I let that sit for about a month. I've gotten advice that I need to be more specific and give the girls a specific task or thing to purchase or bring. I made an amazon list of things needed for the party. There were very inexpensive items (plastic forks, plastic punch cups, plastic table cloths, etc. ) I sent out another message to the bridesmaids letting them know that I had made an amazon list of things that needed to be purchased for the bridal shower. I asked them to look at the list and if they could choose one thing to purchase that would be so helpful. I asked them to let me know what they picked so I would not buy too (as I fully expected to buy most of the list). Not a single bridesmaid text back. Not a thumbs up, not anything. I even messaged the bride to make sure I had all the numbers correct and she said yes but I had left one out. I personally messaged the one that was not included in the group message and she did not respond.
My first reaction was a little angry./ hurt. These women are all willing to go to bachelorette parties at the beach but they can't pick up a pack of plastic forks for the bridal shower?
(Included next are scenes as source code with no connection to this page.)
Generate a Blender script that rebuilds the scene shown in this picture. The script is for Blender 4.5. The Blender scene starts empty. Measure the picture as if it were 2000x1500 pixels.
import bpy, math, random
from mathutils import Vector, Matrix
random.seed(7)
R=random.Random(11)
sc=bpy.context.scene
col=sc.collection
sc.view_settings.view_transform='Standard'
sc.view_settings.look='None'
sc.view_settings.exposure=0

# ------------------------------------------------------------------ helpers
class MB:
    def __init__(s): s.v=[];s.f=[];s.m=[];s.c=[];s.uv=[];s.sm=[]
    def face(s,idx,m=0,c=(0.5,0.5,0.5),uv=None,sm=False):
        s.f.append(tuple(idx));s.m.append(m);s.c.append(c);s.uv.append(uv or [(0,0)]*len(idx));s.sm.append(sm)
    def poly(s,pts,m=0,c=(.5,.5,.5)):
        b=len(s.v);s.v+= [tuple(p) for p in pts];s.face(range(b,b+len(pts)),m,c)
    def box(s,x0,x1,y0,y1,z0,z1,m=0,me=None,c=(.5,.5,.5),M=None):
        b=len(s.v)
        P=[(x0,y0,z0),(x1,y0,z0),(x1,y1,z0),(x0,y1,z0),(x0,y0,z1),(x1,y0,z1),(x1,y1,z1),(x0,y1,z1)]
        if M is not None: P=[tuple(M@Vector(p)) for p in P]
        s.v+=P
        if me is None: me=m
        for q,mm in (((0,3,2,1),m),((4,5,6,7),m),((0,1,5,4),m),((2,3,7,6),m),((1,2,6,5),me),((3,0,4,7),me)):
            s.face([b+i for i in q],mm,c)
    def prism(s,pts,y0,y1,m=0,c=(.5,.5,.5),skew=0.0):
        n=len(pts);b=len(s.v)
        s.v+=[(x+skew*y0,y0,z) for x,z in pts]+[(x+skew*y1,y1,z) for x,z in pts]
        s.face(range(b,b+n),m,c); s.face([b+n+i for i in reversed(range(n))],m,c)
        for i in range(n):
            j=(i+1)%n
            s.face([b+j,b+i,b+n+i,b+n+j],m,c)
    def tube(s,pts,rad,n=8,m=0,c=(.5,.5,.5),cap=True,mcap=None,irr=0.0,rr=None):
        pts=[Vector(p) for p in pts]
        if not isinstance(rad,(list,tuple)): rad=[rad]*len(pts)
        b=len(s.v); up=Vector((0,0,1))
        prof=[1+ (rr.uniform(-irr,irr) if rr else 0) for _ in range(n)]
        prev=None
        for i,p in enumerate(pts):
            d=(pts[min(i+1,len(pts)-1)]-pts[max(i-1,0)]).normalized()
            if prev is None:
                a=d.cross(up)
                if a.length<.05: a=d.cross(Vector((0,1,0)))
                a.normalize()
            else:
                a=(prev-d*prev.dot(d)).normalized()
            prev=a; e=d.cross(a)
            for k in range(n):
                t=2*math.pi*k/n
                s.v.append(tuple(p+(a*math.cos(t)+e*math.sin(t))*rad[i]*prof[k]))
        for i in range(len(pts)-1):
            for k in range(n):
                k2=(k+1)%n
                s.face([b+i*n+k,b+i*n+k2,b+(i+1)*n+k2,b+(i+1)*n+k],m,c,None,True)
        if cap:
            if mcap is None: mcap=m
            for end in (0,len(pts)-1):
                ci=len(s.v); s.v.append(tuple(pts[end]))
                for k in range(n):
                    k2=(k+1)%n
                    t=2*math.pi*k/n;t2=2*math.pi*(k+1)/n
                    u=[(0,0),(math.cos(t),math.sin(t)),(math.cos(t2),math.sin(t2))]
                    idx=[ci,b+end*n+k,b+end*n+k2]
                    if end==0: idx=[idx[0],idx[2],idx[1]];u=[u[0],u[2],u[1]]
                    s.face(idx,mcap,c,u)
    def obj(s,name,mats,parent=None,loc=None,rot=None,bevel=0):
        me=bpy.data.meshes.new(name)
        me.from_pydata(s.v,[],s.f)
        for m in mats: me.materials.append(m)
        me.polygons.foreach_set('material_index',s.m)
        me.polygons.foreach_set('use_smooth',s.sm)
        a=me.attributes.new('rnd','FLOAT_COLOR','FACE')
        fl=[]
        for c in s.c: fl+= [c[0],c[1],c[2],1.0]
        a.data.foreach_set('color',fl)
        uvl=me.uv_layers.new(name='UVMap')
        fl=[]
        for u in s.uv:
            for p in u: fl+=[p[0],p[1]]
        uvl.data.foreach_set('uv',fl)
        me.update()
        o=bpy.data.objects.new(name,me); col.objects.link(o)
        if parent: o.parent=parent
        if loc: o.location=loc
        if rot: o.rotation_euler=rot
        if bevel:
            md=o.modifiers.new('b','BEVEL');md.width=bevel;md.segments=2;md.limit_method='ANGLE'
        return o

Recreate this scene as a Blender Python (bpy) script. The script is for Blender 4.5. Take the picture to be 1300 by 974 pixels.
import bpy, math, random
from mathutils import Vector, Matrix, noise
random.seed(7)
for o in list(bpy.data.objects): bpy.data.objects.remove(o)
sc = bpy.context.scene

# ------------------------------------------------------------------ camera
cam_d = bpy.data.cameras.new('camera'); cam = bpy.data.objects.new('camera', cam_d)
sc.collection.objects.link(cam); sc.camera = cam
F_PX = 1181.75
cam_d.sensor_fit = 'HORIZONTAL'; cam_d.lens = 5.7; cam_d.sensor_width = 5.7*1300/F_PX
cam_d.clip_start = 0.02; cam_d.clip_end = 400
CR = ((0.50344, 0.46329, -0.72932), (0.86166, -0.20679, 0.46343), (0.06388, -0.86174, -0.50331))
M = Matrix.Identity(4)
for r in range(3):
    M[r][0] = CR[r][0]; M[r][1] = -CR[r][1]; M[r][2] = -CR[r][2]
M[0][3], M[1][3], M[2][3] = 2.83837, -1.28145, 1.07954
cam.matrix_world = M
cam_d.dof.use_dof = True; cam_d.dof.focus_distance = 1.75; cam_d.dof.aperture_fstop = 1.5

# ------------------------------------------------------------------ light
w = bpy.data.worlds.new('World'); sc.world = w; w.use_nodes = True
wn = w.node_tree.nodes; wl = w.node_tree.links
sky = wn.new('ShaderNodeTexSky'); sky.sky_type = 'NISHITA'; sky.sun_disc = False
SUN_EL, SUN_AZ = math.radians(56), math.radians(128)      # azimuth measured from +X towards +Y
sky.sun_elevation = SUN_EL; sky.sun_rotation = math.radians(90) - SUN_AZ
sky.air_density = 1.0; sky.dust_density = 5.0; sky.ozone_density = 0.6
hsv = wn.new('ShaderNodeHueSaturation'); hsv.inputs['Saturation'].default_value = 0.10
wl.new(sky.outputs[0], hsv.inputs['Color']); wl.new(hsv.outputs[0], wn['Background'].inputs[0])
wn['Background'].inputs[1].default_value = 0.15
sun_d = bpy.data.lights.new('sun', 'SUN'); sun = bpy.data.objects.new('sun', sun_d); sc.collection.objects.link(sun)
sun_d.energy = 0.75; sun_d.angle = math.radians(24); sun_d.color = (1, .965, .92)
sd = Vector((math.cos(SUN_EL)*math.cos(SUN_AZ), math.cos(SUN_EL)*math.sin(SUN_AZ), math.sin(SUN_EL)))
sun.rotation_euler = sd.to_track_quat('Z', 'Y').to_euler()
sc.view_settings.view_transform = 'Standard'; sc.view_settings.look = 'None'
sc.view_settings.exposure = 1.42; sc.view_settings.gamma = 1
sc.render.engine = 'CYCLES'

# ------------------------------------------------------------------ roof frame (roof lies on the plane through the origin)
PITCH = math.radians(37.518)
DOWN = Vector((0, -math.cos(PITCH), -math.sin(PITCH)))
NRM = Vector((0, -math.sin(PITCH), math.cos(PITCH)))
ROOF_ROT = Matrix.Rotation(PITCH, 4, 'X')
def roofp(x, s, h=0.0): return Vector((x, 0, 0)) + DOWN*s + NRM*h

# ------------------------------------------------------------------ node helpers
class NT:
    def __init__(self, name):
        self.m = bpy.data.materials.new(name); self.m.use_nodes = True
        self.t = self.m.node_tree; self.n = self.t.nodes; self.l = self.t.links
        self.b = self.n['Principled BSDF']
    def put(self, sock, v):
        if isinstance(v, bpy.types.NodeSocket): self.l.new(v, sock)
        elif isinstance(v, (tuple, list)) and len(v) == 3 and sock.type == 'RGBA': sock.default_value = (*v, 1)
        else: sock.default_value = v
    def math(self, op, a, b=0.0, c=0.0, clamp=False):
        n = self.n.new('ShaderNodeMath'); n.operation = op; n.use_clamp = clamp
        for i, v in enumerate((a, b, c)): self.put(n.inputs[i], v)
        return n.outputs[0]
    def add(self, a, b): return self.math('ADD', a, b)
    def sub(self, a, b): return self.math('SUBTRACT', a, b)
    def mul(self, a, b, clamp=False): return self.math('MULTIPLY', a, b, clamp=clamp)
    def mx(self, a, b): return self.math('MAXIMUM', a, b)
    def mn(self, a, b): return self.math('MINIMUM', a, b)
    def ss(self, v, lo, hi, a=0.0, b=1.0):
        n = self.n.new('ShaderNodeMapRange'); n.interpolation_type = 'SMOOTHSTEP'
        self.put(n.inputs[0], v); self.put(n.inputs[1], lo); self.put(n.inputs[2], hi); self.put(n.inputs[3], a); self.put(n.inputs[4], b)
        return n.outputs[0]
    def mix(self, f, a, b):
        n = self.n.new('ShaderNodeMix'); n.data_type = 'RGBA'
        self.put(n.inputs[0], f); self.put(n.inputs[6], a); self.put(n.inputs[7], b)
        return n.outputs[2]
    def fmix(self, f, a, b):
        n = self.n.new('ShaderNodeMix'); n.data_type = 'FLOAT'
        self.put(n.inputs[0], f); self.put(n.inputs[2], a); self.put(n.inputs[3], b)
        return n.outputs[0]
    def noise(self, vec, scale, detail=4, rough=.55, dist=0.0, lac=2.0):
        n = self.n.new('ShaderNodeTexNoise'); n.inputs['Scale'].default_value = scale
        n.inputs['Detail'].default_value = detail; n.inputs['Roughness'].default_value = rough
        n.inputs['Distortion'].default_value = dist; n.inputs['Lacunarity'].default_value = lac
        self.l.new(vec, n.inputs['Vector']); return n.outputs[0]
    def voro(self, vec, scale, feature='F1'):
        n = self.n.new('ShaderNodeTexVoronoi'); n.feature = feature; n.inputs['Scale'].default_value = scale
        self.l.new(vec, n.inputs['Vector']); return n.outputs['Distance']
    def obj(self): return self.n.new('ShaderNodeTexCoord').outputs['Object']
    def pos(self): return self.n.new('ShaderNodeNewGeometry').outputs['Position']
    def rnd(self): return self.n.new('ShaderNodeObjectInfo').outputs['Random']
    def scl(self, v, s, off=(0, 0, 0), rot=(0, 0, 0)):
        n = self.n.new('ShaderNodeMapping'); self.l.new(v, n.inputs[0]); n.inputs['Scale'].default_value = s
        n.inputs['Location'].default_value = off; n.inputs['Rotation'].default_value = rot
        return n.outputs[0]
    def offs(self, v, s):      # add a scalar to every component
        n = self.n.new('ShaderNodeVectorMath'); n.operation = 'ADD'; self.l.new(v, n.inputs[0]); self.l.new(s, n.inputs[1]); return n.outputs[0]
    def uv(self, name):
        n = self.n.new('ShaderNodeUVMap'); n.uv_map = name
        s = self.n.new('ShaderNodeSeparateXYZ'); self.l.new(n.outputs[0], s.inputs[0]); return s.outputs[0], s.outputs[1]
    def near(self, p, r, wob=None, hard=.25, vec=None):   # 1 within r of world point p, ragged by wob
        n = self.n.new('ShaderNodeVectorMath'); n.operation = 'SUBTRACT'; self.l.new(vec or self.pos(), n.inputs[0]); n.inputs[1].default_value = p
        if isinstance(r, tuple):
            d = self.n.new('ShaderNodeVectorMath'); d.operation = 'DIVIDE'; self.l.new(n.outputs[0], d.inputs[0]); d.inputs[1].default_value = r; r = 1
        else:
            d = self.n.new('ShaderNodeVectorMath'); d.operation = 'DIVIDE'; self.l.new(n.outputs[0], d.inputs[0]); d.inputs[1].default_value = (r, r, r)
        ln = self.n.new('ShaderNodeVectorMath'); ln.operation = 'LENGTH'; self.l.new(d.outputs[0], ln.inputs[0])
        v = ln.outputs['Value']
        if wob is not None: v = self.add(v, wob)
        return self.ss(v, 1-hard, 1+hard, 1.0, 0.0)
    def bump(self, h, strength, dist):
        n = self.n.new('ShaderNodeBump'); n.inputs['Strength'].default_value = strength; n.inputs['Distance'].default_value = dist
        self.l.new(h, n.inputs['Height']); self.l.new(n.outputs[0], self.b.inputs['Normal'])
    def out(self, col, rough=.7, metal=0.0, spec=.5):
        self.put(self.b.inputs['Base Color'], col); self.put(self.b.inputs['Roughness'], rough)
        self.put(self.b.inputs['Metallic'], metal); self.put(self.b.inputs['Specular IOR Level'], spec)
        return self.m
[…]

I don't know if they think it was rude of me to reach out to them and so they are just all agreeing to not respond or what. Then I started thinking maybe I was in the wrong and I shouldn't have asked. What is your opinion?
**A little background. I did offer to throw the shower when the bride first got engaged. When first discussing venues, she mentioned the church would throw her one. (She was not a member, so I was confused and I let it be.) In the meantime she actually changed churches and started visiting her fiancé's childhood church. (She is still not a member) A family member had mentioned that she needed to have a co-ed wedding shower and the bride tapped me on the shoulder and said oh well talk to this person right here. I said oh I thought the church was going to throw you one and she said she didn't remember saying that. I told her no problem. I told her I would throw her one but was she interested in doing the co ed and she said yes. (That doubles the number of guest). So I have been a little taken back but still plan on throwing her a lovely shower. I just thought the bridesmaids could pitch in a little bit.